Extract the lines between the ones holding "Model this scene" and "COL = SC.collection", inclusive, exactly as written and nothing more.

>>

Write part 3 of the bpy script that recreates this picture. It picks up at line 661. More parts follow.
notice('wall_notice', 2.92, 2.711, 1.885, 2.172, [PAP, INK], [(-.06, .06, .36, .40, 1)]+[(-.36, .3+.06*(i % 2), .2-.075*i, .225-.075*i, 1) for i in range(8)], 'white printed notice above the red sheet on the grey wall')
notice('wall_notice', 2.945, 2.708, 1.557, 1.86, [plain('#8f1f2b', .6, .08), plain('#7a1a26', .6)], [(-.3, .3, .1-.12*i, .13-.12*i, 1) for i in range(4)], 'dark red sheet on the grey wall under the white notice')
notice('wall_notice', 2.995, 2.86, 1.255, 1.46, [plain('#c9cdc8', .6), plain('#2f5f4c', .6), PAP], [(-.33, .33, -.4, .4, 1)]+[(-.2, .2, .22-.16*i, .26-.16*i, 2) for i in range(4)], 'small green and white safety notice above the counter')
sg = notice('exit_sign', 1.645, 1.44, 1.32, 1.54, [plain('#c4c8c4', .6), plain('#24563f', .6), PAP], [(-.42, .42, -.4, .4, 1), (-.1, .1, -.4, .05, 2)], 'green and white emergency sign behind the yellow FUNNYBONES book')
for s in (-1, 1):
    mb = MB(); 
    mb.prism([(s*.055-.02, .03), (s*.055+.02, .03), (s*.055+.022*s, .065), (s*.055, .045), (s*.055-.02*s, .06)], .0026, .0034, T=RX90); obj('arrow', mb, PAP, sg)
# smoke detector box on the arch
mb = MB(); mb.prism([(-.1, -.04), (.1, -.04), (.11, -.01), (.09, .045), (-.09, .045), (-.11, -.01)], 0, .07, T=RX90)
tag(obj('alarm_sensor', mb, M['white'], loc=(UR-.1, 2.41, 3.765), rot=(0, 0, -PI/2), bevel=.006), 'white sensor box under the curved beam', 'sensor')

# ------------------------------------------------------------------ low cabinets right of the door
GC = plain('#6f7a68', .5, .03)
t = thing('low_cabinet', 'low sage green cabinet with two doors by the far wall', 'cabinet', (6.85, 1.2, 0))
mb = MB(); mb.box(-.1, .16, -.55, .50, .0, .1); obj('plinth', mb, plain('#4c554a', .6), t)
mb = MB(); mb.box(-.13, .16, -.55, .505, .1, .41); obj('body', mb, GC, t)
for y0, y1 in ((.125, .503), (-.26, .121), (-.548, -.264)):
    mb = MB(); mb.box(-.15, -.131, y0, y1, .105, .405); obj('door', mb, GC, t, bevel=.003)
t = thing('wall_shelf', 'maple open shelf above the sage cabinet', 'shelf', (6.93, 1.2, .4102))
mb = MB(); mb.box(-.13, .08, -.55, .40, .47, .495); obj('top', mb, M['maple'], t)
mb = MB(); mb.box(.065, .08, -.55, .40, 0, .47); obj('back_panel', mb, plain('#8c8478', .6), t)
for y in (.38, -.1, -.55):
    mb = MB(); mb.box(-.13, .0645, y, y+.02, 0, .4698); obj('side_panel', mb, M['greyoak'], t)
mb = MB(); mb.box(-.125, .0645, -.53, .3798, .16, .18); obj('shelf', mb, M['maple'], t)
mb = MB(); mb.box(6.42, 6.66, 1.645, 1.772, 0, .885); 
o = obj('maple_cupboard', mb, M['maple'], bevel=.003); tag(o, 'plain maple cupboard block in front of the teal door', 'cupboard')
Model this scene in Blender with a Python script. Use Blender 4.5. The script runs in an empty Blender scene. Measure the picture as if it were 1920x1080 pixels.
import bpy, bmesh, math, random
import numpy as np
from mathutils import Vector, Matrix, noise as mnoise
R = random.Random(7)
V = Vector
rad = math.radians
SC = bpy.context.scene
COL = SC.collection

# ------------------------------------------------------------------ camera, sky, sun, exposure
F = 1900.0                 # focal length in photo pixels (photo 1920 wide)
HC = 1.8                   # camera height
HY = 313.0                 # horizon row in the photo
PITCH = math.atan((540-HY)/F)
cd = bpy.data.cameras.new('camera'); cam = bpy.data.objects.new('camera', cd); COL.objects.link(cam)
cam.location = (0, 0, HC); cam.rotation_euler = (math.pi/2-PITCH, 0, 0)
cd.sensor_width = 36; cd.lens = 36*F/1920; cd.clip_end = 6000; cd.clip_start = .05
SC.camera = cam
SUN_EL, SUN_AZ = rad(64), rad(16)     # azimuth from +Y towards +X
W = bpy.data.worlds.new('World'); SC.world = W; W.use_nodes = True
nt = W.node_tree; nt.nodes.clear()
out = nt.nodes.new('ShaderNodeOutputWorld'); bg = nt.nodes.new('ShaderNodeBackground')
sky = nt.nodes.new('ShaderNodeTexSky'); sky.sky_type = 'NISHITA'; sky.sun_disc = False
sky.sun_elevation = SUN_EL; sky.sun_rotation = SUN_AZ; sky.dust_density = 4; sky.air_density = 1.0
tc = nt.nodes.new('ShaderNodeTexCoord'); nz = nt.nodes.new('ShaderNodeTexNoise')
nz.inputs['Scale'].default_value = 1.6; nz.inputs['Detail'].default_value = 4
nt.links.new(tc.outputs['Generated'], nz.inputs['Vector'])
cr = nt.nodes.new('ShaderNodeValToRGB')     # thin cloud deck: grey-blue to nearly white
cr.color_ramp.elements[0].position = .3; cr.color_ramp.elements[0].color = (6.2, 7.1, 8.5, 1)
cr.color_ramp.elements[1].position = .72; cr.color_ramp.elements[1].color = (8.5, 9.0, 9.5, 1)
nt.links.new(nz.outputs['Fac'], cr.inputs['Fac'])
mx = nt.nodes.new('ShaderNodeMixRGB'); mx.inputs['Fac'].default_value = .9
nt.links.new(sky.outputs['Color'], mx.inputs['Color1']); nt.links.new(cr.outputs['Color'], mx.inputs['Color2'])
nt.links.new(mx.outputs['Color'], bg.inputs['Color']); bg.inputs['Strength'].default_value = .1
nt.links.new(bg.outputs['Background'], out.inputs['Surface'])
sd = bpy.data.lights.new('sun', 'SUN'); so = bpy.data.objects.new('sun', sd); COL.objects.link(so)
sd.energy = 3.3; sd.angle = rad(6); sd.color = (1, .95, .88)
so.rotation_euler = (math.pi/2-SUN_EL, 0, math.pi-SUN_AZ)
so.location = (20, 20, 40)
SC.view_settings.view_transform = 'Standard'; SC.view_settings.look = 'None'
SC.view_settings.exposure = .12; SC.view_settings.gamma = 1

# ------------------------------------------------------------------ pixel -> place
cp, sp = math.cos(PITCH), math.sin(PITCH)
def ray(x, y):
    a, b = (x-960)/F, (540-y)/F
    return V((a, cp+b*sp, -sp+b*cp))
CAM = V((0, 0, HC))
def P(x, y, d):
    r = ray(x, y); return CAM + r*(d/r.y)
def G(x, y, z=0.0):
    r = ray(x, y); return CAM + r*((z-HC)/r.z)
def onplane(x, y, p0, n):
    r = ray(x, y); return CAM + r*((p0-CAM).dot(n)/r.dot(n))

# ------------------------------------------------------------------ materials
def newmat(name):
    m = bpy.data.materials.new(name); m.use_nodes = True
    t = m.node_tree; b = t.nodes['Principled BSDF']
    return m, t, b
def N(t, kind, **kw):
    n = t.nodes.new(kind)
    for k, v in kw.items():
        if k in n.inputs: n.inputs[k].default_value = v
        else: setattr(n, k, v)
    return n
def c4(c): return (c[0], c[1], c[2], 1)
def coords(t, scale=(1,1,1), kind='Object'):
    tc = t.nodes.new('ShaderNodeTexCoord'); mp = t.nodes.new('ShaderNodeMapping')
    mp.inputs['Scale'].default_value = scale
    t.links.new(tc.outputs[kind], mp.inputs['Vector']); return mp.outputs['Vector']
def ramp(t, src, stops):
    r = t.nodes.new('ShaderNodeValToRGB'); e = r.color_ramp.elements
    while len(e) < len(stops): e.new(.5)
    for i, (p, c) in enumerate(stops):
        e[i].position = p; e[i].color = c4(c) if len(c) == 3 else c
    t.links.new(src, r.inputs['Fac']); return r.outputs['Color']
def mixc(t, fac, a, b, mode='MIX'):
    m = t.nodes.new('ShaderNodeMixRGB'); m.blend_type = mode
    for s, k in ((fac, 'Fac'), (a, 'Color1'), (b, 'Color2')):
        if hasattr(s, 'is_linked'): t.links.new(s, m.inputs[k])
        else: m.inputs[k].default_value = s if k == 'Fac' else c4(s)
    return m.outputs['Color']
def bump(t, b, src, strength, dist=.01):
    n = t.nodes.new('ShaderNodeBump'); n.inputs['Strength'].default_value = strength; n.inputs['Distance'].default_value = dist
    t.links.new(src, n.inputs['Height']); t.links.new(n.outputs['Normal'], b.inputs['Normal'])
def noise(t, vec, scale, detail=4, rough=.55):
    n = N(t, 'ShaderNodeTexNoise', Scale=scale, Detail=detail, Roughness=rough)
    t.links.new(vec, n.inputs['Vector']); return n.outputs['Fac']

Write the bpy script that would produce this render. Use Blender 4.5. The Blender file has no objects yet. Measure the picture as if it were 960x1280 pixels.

<<

#### FINAL RESULT
Model this scene in Blender with a Python script. Use Blender 4.5. The script runs in an empty Blender scene. Measure the picture as if it were 1920x1080 pixels.
import bpy, bmesh, math, random
import numpy as np
from mathutils import Vector, Matrix, noise as mnoise
R = random.Random(7)
V = Vector
rad = math.radians
SC = bpy.context.scene
COL = SC.collection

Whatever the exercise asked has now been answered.